On a tour around Connecticut to announce the plan, Malloy called on utility companies to build 900 new miles of natural gas lines in the state and offer customers the option to switch their energy consumption to natural gas, according to Yale Daily News. The governor’s plan also includes a proposal to offer a $500 tax credit to customers who make the switch to natural gas.

Among opponents to the plan are home heating-oil dealers who say the expansion of natural gas infrastructure is too costly. Malloy’s administration has attempted to alleviate this complaint by putting the cost on utility companies. Others oppose the expansion of natural gas in the state because of environmental concerns about fracking as well as the continued reliance on fossil fuel.
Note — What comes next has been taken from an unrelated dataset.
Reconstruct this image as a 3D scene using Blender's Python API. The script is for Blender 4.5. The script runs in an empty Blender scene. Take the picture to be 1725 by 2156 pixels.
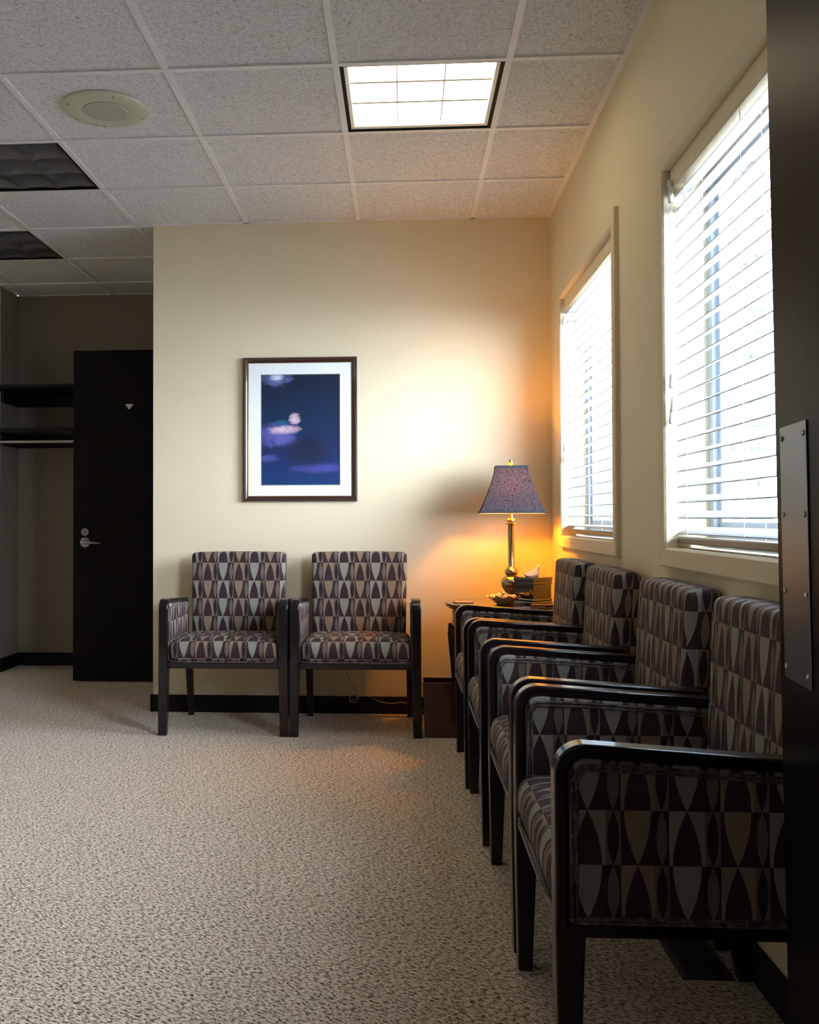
import bpy, bmesh, math, random
from mathutils import Vector, Matrix
random.seed(7)
sc = bpy.context.scene
PI = math.pi

# ------------------------------------------------------------ camera
CZ = 1.0408
FPX, PPX, PPY, IW, IH = 2038.5, 717.25, 1054.4, 1725.0, 2156.0
cd = bpy.data.cameras.new('camera'); cam = bpy.data.objects.new('camera', cd)
sc.collection.objects.link(cam); sc.camera = cam
cd.sensor_fit = 'HORIZONTAL'; cd.sensor_width = 36.0; cd.lens = FPX / IW * 36.0
cd.shift_x = (IW / 2 - PPX) / IW; cd.shift_y = (PPY - IH / 2) / IW
cd.clip_start = 0.02; cd.clip_end = 200
yaw, pit, rol = .0637, .0185, -.0028
A_ = Matrix(((math.cos(yaw), math.sin(yaw), 0), (-math.sin(yaw), math.cos(yaw), 0), (0, 0, 1)))
B_ = Matrix(((1, 0, 0), (0, math.cos(pit), math.sin(pit)), (0, -math.sin(pit), math.cos(pit))))
C_ = Matrix(((math.cos(rol), 0, math.sin(rol)), (0, 1, 0), (-math.sin(rol), 0, math.cos(rol))))
Mc = C_ @ B_ @ A_
right, fwd, up = Mc[0], Mc[1], Mc[2]
cam.matrix_world = Matrix(((right[0], up[0], -fwd[0], 0), (right[1], up[1], -fwd[1], 0), (right[2], up[2], -fwd[2], CZ), (0, 0, 0, 1)))

# ------------------------------------------------------------ world, exposure, daylight
SKY = 30.0
FIXTURE = 3.4
LAMP_W = 13.5
w = bpy.data.worlds.new('sky'); sc.world = w; w.use_nodes = True
bg = w.node_tree.nodes['Background']
bg.inputs[0].default_value = (.86, .95, 1.08, 1); bg.inputs[1].default_value = SKY
sc.view_settings.view_transform = 'Standard'; sc.view_settings.look = 'None'
sc.view_settings.exposure = 0.56; sc.view_settings.gamma = 1.0; sc.view_settings.use_curve_mapping = False
sc.cycles.max_bounces = 12; sc.cycles.diffuse_bounces = 8; sc.cycles.glossy_bounces = 6
sc.cycles.transparent_max_bounces = 16; sc.cycles.sample_clamp_indirect = 6.0
sc.cycles.caustics_reflective = False; sc.cycles.caustics_refractive = False

XR, YB, ZC = .791, 5.192, 2.646
WINS = [dict(y0=3.625, y1=4.800, z0=.955, z1=2.118), dict(y0=1.740, y1=2.915, z0=.953, z1=2.072)]
for wn in WINS:
    ld = bpy.data.lights.new('daylight_portal', 'AREA'); ld.shape = 'RECTANGLE'
    ld.size = wn['y1'] - wn['y0']; ld.size_y = wn['z1'] - wn['z0']; ld.cycles.is_portal = True
    lo = bpy.data.objects.new('daylight_portal', ld); sc.collection.objects.link(lo)
    sx = .98
    lo.location = (sx, (wn['y0'] + wn['y1']) / 2, (wn['z0'] + wn['z1']) / 2)
    lo.rotation_euler = Vector((-1 if sx > 0 else 1, 0, 0)).to_track_quat('-Z', 'Z').to_euler()

# ------------------------------------------------------------ helpers
def tag(o, label=None, cat=None, group=None, kind=None):
    if label: o['label'] = label
    if cat: o['category'] = cat
    if group: o['group'] = group
    if kind: o['kind'] = kind
    return o
def empty(name, loc=(0, 0, 0), rz=0.0):
    o = bpy.data.objects.new(name, None); sc.collection.objects.link(o)
    o.location = loc; o.rotation_euler = (0, 0, rz); o.empty_display_size = .05
    return o
class MB:
    """collects verts / faces / uvs and links them as one mesh object"""
    def __init__(s): s.v = []; s.f = []; s.uv = []; s.mi = []; s.has = False
    def add(s, vs, fs, uvs=None, mi=0):
        b = len(s.v); s.v += [tuple(v) for v in vs]
        for k, f in enumerate(fs):
            s.f.append([b + i for i in f]); s.mi.append(mi)
            s.uv.append(uvs[k] if uvs else [(0, 0)] * len(f))
        if uvs: s.has = True
        return s
    def box(s, x0, x1, y0, y1, z0, z1, mi=0):
        vs = [(x, y, z) for z in (z0, z1) for y in (y0, y1) for x in (x0, x1)]
        return s.add(vs, [(0, 2, 3, 1), (4, 5, 7, 6), (0, 1, 5, 4), (2, 6, 7, 3), (0, 4, 6, 2), (1, 3, 7, 5)], mi=mi)
    def hexa(s, vs, mi=0, open_top=False):
        return s.add(vs, ([] if open_top else [(4, 5, 7, 6)]) + [(0, 2, 3, 1), (0, 1, 5, 4), (2, 6, 7, 3), (0, 4, 6, 2), (1, 3, 7, 5)], mi=mi)
    def lathe(s, prof, c=(0, 0, 0), n=40, axis='z', mi=0, cap=True):
        vs = []; fs = []
        for r, h in prof:
            for k in range(n):
                a = 2 * PI * k / n; p, q = r * math.cos(a), r * math.sin(a)
                if axis == 'z': vs.append((c[0] + p, c[1] + q, c[2] + h))
                elif axis == 'x': vs.append((c[0] + h, c[1] + p, c[2] + q))
                else: vs.append((c[0] + q, c[1] + h, c[2] + p))
        for i in range(len(prof) - 1):
            for k in range(n):
                a, b = i * n + k, i * n + (k + 1) % n
                fs.append((a, b, b + n, a + n))
        if cap:
            fs.append(tuple(range(n - 1, -1, -1))); m = (len(prof) - 1) * n; fs.append(tuple(range(m, m + n)))
        return s.add(vs, fs, mi=mi)
    def tube(s, path, r, n=8, closed=False, mi=0):
        P = [Vector(p) for p in path]; m = len(P); R = r if isinstance(r, (list, tuple)) else [r] * m
        vs = []; fs = []; prev = None
        for i, p in enumerate(P):
            if closed: t = (P[(i + 1) % m] - P[i - 1]).normalized()
            else: t = (P[min(i + 1, m - 1)] - P[max(i - 1, 0)]).normalized()
            if prev is None:
                u = t.orthogonal().normalized()
            else:
                u = (prev - t * prev.dot(t)).normalized()
            prev = u; v = t.cross(u)
            for k in range(n):
                a = 2 * PI * k / n; vs.append(p + (u * math.cos(a) + v * math.sin(a)) * R[i])
        for i in range(m if closed else m - 1):
            j = (i + 1) % m
            for k in range(n):
                a, b = i * n + k, i * n + (k + 1) % n; c, d = j * n + (k + 1) % n, j * n + k
                fs.append((a, b, c, d))
        if not closed:
            fs.append(tuple(range(n - 1, -1, -1))); fs.append(tuple(range((m - 1) * n, m * n)))
        return s.add(vs, fs, mi=mi)
    def ring(s, a0, a1, b0, b1, prof, mp, mi=0):
        """profile [(outward offset, height)] swept round the rectangle a0..a1, b0..b1 with mitred corners"""
        vs = []; fs = []; n = len(prof)
        for (ca, cb, sa, sb) in ((a0, b0, -1, -1), (a1, b0, 1, -1), (a1, b1, 1, 1), (a0, b1, -1, 1)):
            for o, h in prof: vs.append(mp(ca + sa * o, cb + sb * o, h))
        for c in range(4):
            for k in range(n):
                a, b = c * n + k, c * n + (k + 1) % n; d = ((c + 1) % 4)
                fs.append((a, b, d * n + (k + 1) % n, d * n + k))
        return s.add(vs, fs, mi=mi)
    def prism(s, poly, mp, h0, h1, mi=0, skip=()):
        n = len(poly); vs = [mp(a, b, h0) for a, b in poly] + [mp(a, b, h1) for a, b in poly]
        fs = [tuple(range(n)), tuple(range(2 * n - 1, n - 1, -1))] + [(i, i + n, (i + 1) % n + n, (i + 1) % n) for i in range(n) if i not in skip]
        return s.add(vs, fs, mi=mi)
    def build(s, name, mat, parent=None, smooth=False, bevel=0.0, seg=2, angle=35, subsurf=0):
        me = bpy.data.meshes.new(name); me.from_pydata(s.v, [], s.f)
        mats = mat if isinstance(mat, (list, tuple)) else [mat]
        for m in mats: me.materials.append(m)
        for p, mi in zip(me.polygons, s.mi): p.material_index = mi
        if s.has:
            ul = me.uv_layers.new(name='UVMap'); k = 0
            for f in s.uv:
                for c in f: ul.data[k].uv = c; k += 1
        bm = bmesh.new(); bm.from_mesh(me)
        bmesh.ops.recalc_face_normals(bm, faces=bm.faces); bm.to_mesh(me); bm.free()
        if smooth:
            for p in me.polygons: p.use_smooth = True
        o = bpy.data.objects.new(name, me); sc.collection.objects.link(o)
        if smooth and hasattr(me, 'set_sharp_from_angle'): me.set_sharp_from_angle(angle=math.radians(angle))
        if bevel > 0:
            b = o.modifiers.new('bevel', 'BEVEL'); b.width = bevel; b.segments = seg; b.limit_method = 'ANGLE'; b.angle_limit = math.radians(32)
            b.harden_normals = False
            for p in me.polygons: p.use_smooth = True
            if hasattr(me, 'set_sharp_from_angle'): me.set_sharp_from_angle(angle=math.radians(40))
        if subsurf:
            m = o.modifiers.new('sub', 'SUBSURF'); m.levels = subsurf; m.render_levels = subsurf
        if parent: o.parent = parent
        return o

def rbox(hx, hy, hz, r, n=(10, 10, 10), deform=None, uvf=None):
    """rounded box centred at the origin: verts, faces, uvs in metres (front = -y)"""
    vs = []; fs = []; uvs = []; idx = {}
    def P(i, j, k):
        key = (i, j, k)
        if key in idx: return idx[key]
        p = []
        for q, m, h in ((i, n[0], hx), (j, n[1], hy), (k, n[2], hz)):
            t = q / m
            # denser near the ends
            t = .5 - .5 * math.cos(PI * t) if m > 4 else t
            p.append((2 * t - 1) * h)
        p = Vector(p); c = Vector((max(-hx + r, min(hx - r, p.x)), max(-hy + r, min(hy - r, p.y)), max(-hz + r, min(hz - r, p.z))))
        d = p - c
        if d.length > 1e-9: p = c + d.normalized() * r
        idx[key] = len(vs); vs.append(p); return idx[key]
    def side(ax, val):
        o = [0, 1, 2]; o.remove(ax); a, b = o
        for p in range(n[a]):
            for q in range(n[b]):
                ids = []
                for dp, dq in ((0, 0), (1, 0), (1, 1), (0, 1)):
                    c = [0, 0, 0]; c[ax] = val; c[a] = p + dp; c[b] = q + dq; ids.append(P(*c))
                fs.append(ids)
                if ax == 1: uvs.append([(vs[i].x, vs[i].z) if val == 0 else (-vs[i].x, vs[i].z) for i in ids])
                elif ax == 2: uvs.append([(vs[i].x, (hz + (vs[i].y + hy)) if val else (-hz - (vs[i].y + hy))) for i in ids])
                else: uvs.append([((hx + vs[i].y + hy) if val else (-hx - vs[i].y - hy), vs[i].z) for i in ids])
    for ax in range(3): side(ax, 0); side(ax, n[ax])
    if uvf: uvs = [[uvf(u) for u in f] for f in uvs]
    if deform: vs = [deform(v) for v in vs]
    return vs, fs, uvs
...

Besides natural gas, the final version of the plan emphasizes cybersecurity and virtual net metering and sub-metering policies. It also includes matrixes for measuring the strategy’s effectiveness, relative to the governor’s goals, as it is implemented. And the plan aims to move away from state- or ratepayer-subsidized energy efficiency and clean energy initiatives to a finance-focused model in which the state’s role is to encourage more private-sector investment.

Now the task is to put into action key components of the CES. Public hearings on bills related to the strategy are expected the first week of March. Some aspects of the plan require legislative approval before they go into effect, while others can be implemented through executive action, according to Yale Daily News.